■ WRITTEN TASK
All of the data should be output character for character, except the pictures.

■ DATA BLOCK
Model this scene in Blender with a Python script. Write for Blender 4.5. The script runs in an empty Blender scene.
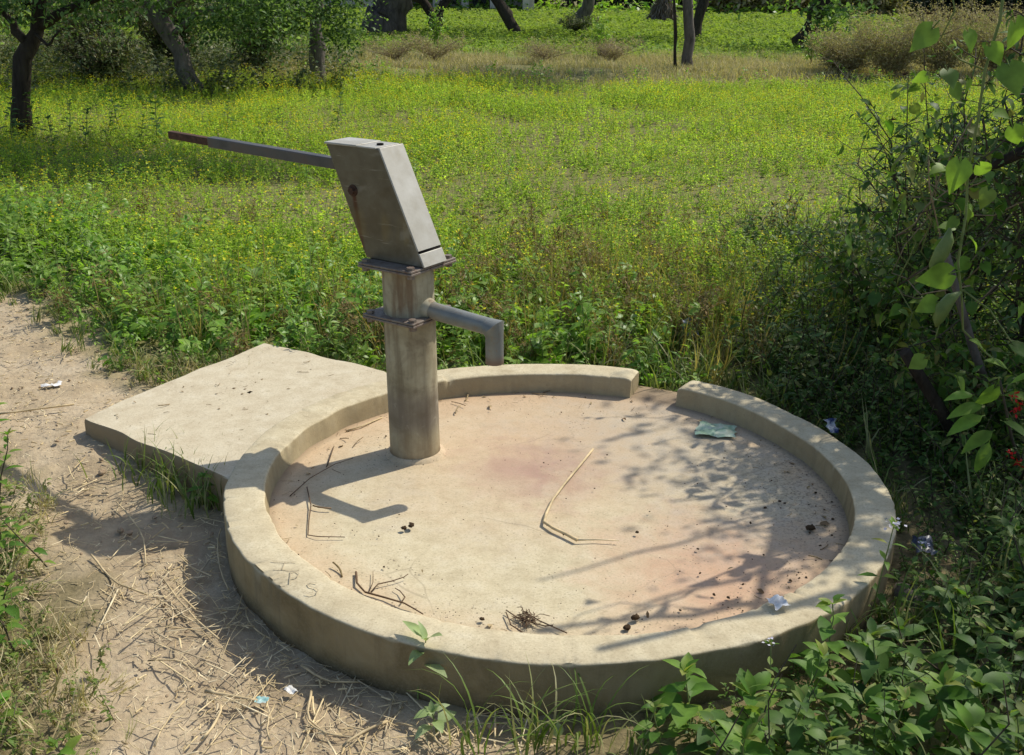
import bpy, math, random
import numpy as np
from mathutils import Vector, Matrix

rng = np.random.default_rng(11)
random.seed(11)
PI = math.pi
SC = bpy.context.scene
COL = SC.collection

# ------------------------------------------------------------------ camera
F = 1080.0
PITCH, ROLL, CAMZ = 0.3544668, 0.015967, 1.6562
cp, sp = math.cos(PITCH), math.sin(PITCH)
fw = np.array([0, cp, -sp]); rt0 = np.array([1., 0, 0]); up0 = np.array([0, sp, cp])
cr, sr = math.cos(ROLL), math.sin(ROLL)
RT, UP = cr*rt0 + sr*up0, -sr*rt0 + cr*up0
CAM = np.array([0, 0, CAMZ])

def at(px, py, z=0.0):
    """ground point (on the level z) that a spot measured in the photograph stands on"""
    d = (px-512)/F*RT - (py-377.5)/F*UP + fw
    t = (z-CAM[2])/d[2]
    return CAM + t*d

def ath(px, py, y):
    """point at distance y measured in the photograph"""
    d = (px-512)/F*RT - (py-377.5)/F*UP + fw
    return CAM + d*(y/d[1])

cam = bpy.data.cameras.new('camera'); camo = bpy.data.objects.new('camera', cam); COL.objects.link(camo)
cam.sensor_fit = 'HORIZONTAL'; cam.sensor_width = 36.0; cam.lens = F/1024*36
cam.clip_start = 0.05; cam.clip_end = 2000
M = Matrix(((RT[0], UP[0], -fw[0], 0), (RT[1], UP[1], -fw[1], 0), (RT[2], UP[2], -fw[2], CAMZ), (0, 0, 0, 1)))
camo.matrix_world = M
SC.camera = camo

# ------------------------------------------------------------------ light
SUNV = np.array([0.71, 0.53, 1.0])            # towards the sun
el = math.atan2(1, math.hypot(.71, .53)); az = math.atan2(.71, .53)
w = bpy.data.worlds.new('World'); SC.world = w; w.use_nodes = True
nt = w.node_tree; nt.nodes.clear()
o_ = nt.nodes.new('ShaderNodeOutputWorld'); bg = nt.nodes.new('ShaderNodeBackground'); sky = nt.nodes.new('ShaderNodeTexSky')
sky.sky_type = 'NISHITA'; sky.sun_disc = False; sky.sun_elevation = el; sky.sun_rotation = az
sky.dust_density = 1.6; sky.air_density = 1.0; sky.ozone_density = 1.6
bg.inputs['Strength'].default_value = 0.15
nt.links.new(sky.outputs[0], bg.inputs[0]); nt.links.new(bg.outputs[0], o_.inputs[0])
sl = bpy.data.lights.new('sun', 'SUN'); sl.energy = 4.4; sl.angle = math.radians(0.53); sl.color = (1.0, 0.945, 0.84)
so = bpy.data.objects.new('sun', sl); COL.objects.link(so)
so.rotation_euler = Vector(SUNV).to_track_quat('Z', 'Y').to_euler(); so.location = (6, 3, 12)
SC.view_settings.view_transform = 'Standard'; SC.view_settings.look = 'None'; SC.view_settings.exposure = 0
SC.cycles.max_bounces = 5; SC.cycles.diffuse_bounces = 3; SC.cycles.transmission_bounces = 3; SC.cycles.glossy_bounces = 2; SC.cycles.transparent_max_bounces = 6

# ------------------------------------------------------------------ object helpers
def tag(o, label=None, cat=None, group=None, kind=None):
    if label: o['label'] = label
    if cat: o['category'] = cat
    if group: o['group'] = group
    if kind: o['kind'] = kind
    return o

def thing(name, label, cat, loc=(0, 0, 0), rot=None, group=None):
    o = bpy.data.objects.new(name, None); COL.objects.link(o)
    o.empty_display_size = .1
    o.location = Vector(tuple(float(c) for c in loc))
    if rot is not None: o.rotation_euler = rot
    return tag(o, label, cat, group)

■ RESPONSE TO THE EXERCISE
Model this scene in Blender with a Python script. Write for Blender 4.5. The script runs in an empty Blender scene.
import bpy, math, random
import numpy as np
from mathutils import Vector, Matrix

rng = np.random.default_rng(11)
random.seed(11)
PI = math.pi
SC = bpy.context.scene
COL = SC.collection

# ------------------------------------------------------------------ camera
F = 1080.0
PITCH, ROLL, CAMZ = 0.3544668, 0.015967, 1.6562
cp, sp = math.cos(PITCH), math.sin(PITCH)
fw = np.array([0, cp, -sp]); rt0 = np.array([1., 0, 0]); up0 = np.array([0, sp, cp])
cr, sr = math.cos(ROLL), math.sin(ROLL)
RT, UP = cr*rt0 + sr*up0, -sr*rt0 + cr*up0
CAM = np.array([0, 0, CAMZ])

def at(px, py, z=0.0):
    """ground point (on the level z) that a spot measured in the photograph stands on"""
    d = (px-512)/F*RT - (py-377.5)/F*UP + fw
    t = (z-CAM[2])/d[2]
    return CAM + t*d

def ath(px, py, y):
    """point at distance y measured in the photograph"""
    d = (px-512)/F*RT - (py-377.5)/F*UP + fw
    return CAM + d*(y/d[1])

cam = bpy.data.cameras.new('camera'); camo = bpy.data.objects.new('camera', cam); COL.objects.link(camo)
cam.sensor_fit = 'HORIZONTAL'; cam.sensor_width = 36.0; cam.lens = F/1024*36
cam.clip_start = 0.05; cam.clip_end = 2000
M = Matrix(((RT[0], UP[0], -fw[0], 0), (RT[1], UP[1], -fw[1], 0), (RT[2], UP[2], -fw[2], CAMZ), (0, 0, 0, 1)))
camo.matrix_world = M
SC.camera = camo

# ------------------------------------------------------------------ light
SUNV = np.array([0.71, 0.53, 1.0])            # towards the sun
el = math.atan2(1, math.hypot(.71, .53)); az = math.atan2(.71, .53)
w = bpy.data.worlds.new('World'); SC.world = w; w.use_nodes = True
nt = w.node_tree; nt.nodes.clear()
o_ = nt.nodes.new('ShaderNodeOutputWorld'); bg = nt.nodes.new('ShaderNodeBackground'); sky = nt.nodes.new('ShaderNodeTexSky')
sky.sky_type = 'NISHITA'; sky.sun_disc = False; sky.sun_elevation = el; sky.sun_rotation = az
sky.dust_density = 1.6; sky.air_density = 1.0; sky.ozone_density = 1.6
bg.inputs['Strength'].default_value = 0.15
nt.links.new(sky.outputs[0], bg.inputs[0]); nt.links.new(bg.outputs[0], o_.inputs[0])
sl = bpy.data.lights.new('sun', 'SUN'); sl.energy = 4.4; sl.angle = math.radians(0.53); sl.color = (1.0, 0.945, 0.84)
so = bpy.data.objects.new('sun', sl); COL.objects.link(so)
so.rotation_euler = Vector(SUNV).to_track_quat('Z', 'Y').to_euler(); so.location = (6, 3, 12)
SC.view_settings.view_transform = 'Standard'; SC.view_settings.look = 'None'; SC.view_settings.exposure = 0
SC.cycles.max_bounces = 5; SC.cycles.diffuse_bounces = 3; SC.cycles.transmission_bounces = 3; SC.cycles.glossy_bounces = 2; SC.cycles.transparent_max_bounces = 6

# ------------------------------------------------------------------ object helpers
def tag(o, label=None, cat=None, group=None, kind=None):
    if label: o['label'] = label
    if cat: o['category'] = cat
    if group: o['group'] = group
    if kind: o['kind'] = kind
    return o

def thing(name, label, cat, loc=(0, 0, 0), rot=None, group=None):
    o = bpy.data.objects.new(name, None); COL.objects.link(o)
    o.empty_display_size = .1
    o.location = Vector(tuple(float(c) for c in loc))
    if rot is not None: o.rotation_euler = rot
    return tag(o, label, cat, group)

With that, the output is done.